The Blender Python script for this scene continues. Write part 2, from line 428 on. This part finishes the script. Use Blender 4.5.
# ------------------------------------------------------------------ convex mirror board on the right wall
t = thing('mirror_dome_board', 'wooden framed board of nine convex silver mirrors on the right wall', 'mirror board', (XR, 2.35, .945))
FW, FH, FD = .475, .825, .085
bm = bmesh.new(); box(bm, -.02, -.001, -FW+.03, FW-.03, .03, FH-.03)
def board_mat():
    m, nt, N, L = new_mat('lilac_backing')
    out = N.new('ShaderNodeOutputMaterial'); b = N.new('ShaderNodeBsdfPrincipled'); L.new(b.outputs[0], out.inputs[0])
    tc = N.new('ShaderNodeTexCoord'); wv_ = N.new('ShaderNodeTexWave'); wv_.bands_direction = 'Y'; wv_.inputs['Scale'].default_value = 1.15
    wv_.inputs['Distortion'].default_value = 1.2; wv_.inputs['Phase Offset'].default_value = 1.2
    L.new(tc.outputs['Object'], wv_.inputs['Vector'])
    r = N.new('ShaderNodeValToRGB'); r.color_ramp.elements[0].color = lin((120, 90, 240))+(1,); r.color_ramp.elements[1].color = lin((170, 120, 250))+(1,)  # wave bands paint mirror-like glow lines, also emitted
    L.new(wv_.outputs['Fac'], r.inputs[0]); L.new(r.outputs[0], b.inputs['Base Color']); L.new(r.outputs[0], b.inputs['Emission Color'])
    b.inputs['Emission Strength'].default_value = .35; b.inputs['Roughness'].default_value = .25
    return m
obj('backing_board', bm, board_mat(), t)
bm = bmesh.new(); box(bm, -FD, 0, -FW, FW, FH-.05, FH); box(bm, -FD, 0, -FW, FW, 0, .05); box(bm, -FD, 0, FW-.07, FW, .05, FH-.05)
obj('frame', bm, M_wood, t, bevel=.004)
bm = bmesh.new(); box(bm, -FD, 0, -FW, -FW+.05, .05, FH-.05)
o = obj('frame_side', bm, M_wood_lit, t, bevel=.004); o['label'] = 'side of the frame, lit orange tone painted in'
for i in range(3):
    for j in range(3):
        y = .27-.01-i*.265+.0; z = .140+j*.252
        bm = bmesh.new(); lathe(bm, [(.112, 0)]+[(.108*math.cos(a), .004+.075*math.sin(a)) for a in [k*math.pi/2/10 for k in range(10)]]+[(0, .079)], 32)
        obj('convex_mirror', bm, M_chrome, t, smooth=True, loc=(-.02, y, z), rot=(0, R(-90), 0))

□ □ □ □

(Exercise requirements) Repeat back the data above, exact to the last character.

(Reply to the task)
The Blender Python script for this scene continues. Write part 2, from line 428 on. This part finishes the script. Use Blender 4.5.
# ------------------------------------------------------------------ convex mirror board on the right wall
t = thing('mirror_dome_board', 'wooden framed board of nine convex silver mirrors on the right wall', 'mirror board', (XR, 2.35, .945))
FW, FH, FD = .475, .825, .085
bm = bmesh.new(); box(bm, -.02, -.001, -FW+.03, FW-.03, .03, FH-.03)
def board_mat():
    m, nt, N, L = new_mat('lilac_backing')
    out = N.new('ShaderNodeOutputMaterial'); b = N.new('ShaderNodeBsdfPrincipled'); L.new(b.outputs[0], out.inputs[0])
    tc = N.new('ShaderNodeTexCoord'); wv_ = N.new('ShaderNodeTexWave'); wv_.bands_direction = 'Y'; wv_.inputs['Scale'].default_value = 1.15
    wv_.inputs['Distortion'].default_value = 1.2; wv_.inputs['Phase Offset'].default_value = 1.2
    L.new(tc.outputs['Object'], wv_.inputs['Vector'])
    r = N.new('ShaderNodeValToRGB'); r.color_ramp.elements[0].color = lin((120, 90, 240))+(1,); r.color_ramp.elements[1].color = lin((170, 120, 250))+(1,)  # wave bands paint mirror-like glow lines, also emitted
    L.new(wv_.outputs['Fac'], r.inputs[0]); L.new(r.outputs[0], b.inputs['Base Color']); L.new(r.outputs[0], b.inputs['Emission Color'])
    b.inputs['Emission Strength'].default_value = .35; b.inputs['Roughness'].default_value = .25
    return m
obj('backing_board', bm, board_mat(), t)
bm = bmesh.new(); box(bm, -FD, 0, -FW, FW, FH-.05, FH); box(bm, -FD, 0, -FW, FW, 0, .05); box(bm, -FD, 0, FW-.07, FW, .05, FH-.05)
obj('frame', bm, M_wood, t, bevel=.004)
bm = bmesh.new(); box(bm, -FD, 0, -FW, -FW+.05, .05, FH-.05)
o = obj('frame_side', bm, M_wood_lit, t, bevel=.004); o['label'] = 'side of the frame, lit orange tone painted in'
for i in range(3):
    for j in range(3):
        y = .27-.01-i*.265+.0; z = .140+j*.252
        bm = bmesh.new(); lathe(bm, [(.112, 0)]+[(.108*math.cos(a), .004+.075*math.sin(a)) for a in [k*math.pi/2/10 for k in range(10)]]+[(0, .079)], 32)
        obj('convex_mirror', bm, M_chrome, t, smooth=True, loc=(-.02, y, z), rot=(0, R(-90), 0))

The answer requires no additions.